Catherine Needham, University of Birmingham
Anette Fagertun, University of Western Norway
Emily Burn, University of Birmingham
Long-term care systems are in crisis in many countries, due to common issues such as population ageing and workforce shortages. This is evident in many countries despite different welfare histories and care regimes – for example in Nordic countries (Hansen and Dahl, 2021) and in the UK (Needham and Hall, 2023). This symposium will explore the care crisis and routes out of it.
In her paper Dahl explores the care crisis in a social-democratic welfare state and how it differs from the crisis experienced in liberal and continental European welfare regimes. Dahl outlines Danish policy about the recruitment of care workers and care professionals from the Global South and other possible routes to reduce the care crisis.

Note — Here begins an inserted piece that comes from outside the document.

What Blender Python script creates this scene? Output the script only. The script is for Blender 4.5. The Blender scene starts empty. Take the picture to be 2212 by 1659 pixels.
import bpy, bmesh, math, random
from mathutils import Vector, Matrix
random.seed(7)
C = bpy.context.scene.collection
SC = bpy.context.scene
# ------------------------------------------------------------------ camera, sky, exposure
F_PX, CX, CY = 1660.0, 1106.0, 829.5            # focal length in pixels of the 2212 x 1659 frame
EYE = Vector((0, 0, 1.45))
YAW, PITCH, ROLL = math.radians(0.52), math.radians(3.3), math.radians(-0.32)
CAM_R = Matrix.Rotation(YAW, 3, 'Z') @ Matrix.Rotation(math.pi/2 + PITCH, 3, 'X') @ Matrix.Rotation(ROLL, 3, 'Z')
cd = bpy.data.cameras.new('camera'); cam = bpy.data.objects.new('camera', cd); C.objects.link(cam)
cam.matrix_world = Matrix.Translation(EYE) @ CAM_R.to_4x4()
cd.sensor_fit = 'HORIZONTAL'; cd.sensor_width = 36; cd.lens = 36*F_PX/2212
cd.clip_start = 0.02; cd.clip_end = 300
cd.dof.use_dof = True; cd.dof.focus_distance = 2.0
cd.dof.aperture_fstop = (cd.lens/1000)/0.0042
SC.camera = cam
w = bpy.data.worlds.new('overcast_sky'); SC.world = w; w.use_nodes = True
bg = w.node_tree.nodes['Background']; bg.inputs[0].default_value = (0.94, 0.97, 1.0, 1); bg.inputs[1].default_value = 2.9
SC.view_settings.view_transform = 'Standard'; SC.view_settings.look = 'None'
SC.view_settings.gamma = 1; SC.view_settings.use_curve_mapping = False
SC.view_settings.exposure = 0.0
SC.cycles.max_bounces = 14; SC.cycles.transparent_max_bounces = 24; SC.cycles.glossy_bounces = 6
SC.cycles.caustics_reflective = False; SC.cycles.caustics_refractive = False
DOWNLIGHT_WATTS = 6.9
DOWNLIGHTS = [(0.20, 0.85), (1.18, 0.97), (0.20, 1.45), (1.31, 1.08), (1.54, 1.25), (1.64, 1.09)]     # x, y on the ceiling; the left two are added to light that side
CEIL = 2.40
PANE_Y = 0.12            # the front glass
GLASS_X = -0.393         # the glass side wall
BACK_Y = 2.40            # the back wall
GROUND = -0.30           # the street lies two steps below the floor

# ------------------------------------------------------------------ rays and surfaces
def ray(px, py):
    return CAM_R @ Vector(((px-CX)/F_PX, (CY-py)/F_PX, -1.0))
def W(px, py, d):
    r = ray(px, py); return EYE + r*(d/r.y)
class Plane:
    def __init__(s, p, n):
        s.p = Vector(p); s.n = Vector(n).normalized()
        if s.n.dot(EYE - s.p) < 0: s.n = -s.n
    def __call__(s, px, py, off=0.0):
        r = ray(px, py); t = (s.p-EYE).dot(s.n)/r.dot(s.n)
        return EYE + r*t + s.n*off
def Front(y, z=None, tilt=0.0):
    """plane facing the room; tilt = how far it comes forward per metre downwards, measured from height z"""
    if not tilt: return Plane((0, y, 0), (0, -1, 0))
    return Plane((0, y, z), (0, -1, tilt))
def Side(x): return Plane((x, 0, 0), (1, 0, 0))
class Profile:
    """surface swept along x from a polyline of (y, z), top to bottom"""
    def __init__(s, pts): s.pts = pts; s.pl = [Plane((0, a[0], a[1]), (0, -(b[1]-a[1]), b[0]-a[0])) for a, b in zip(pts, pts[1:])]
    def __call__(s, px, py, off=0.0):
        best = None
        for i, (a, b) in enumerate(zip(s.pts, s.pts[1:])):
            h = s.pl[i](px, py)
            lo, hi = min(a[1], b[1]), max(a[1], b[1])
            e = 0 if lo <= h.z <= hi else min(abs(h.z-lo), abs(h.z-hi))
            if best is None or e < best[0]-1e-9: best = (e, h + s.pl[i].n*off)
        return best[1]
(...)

Jacobsen et al’s paper looks at the concept of innovation as a policy solution for welfare state crisis. The paper includes a discussion of potential consequences of the present Norwegian discourse on innovation, including attending to a seemingly “technologification” of care and care planning.
Ramsøy et als’s paper explores innovation within Norway’s municipal home care services. While substantial changes to work-organization, burden-sharing with relatives, implementation of welfare technology, and synergies with the third sector were all planned as part of the project, the extent of their implementation was largely curtailed by economic turmoil.
In their paper, Burn and Needham, look at health and care integration in the UK as a route out of crisis through potentially saving money and providing joined-up care. In particular they focus on institutional layering, and the problems created when innovative structures are incoherently layered on top of reforms from previous eras.
The symposium is particularly oriented to two of the conference themes:
- The institutional setting of care systems and care policy
- Social and policy innovation on care services and care arrangements, and its impact
Papers:
Hanne Marlene Dahl, The Care crisis in the Nordics: Characteristics, Consequences and some policy options.
Frode F. Jacobsen, Laila Nordstrand Berg, Anette Fagertun, Ingrid Jerve Ramsøy, The travel of a concept: Innovation as a panacea for the Norwegian public sector
Ingrid Jerve Ramsøy, Anette Fagertun, and Frode Fadnes Jacobsen, Cost-saving as innovation? Betterment in municipal home-care services in Norway.
Emily Burn and Catherine Needham, Integration of health and care as a route out of the care crisis: freeing up innovation or silting up the system?